The setting is present day, London, where Gretel, Bruno’s sister, now in her nineties, is living in an apartment. Gretel does not speak of the past and, apart from the younger woman, Heidi, she regularly has tea with, and occasional visits from her son, her life is one of isolation. When a family moves into the vacant apartment below her, she is confronted by first a violent argument and then her growing realization that the domineering man who lives there is physically and mentally abusing his son and wife. Despite her resistance to becoming involved with others, she becomes close to the boy, who is around the age that Bruno was when he died. She has a choice; either she can help the boy or she can remain silent.

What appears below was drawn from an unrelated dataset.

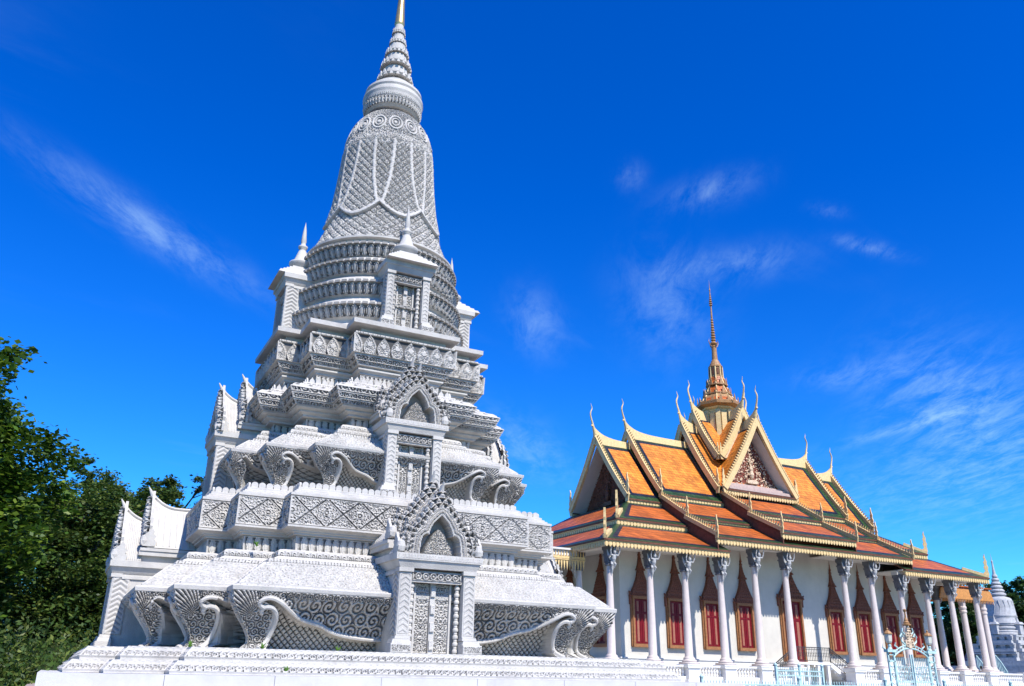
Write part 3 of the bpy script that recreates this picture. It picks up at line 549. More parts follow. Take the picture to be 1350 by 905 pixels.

The novel moves effortlessly between past and present; Gretel escaped from Berlin with her mother to Paris, tried immigrating to Australia then, finally, came to England where she married and had a son with her husband, Edgar. At the heart of all of this, though, is Gretel’s fear of exposure as the daughter of a ‘monster’ and the presence of her own guilt. Along with Gretel, we understand and agree that at the time she was a powerless child. However, afterwards shouldn’t she have come forward and borne witness to what happened? But she was so young when the war ended; she was struggling, first of all, with an alcoholic mother and then with her own isolation. Was she wrong to want to try to put the past behind her? Was she wrong to want her own life?


Boyne demonstrates so well the old adage that there are always two sides to a story, that nothing is ever entirely black or white. At the same time, he shows how guilt and shame will remain, dark and festering, preventing the living of a free and full life. At the end of her life, he gives Gretel a choice. She failed to save her brother, but will she save this boy? And will she risk the revelation of her own identity and the exposure of the secrets of her past?


Beautifully written and with wonderful insight and sensitivity, All The Broken Places is a story of compassion, courage and forgiveness.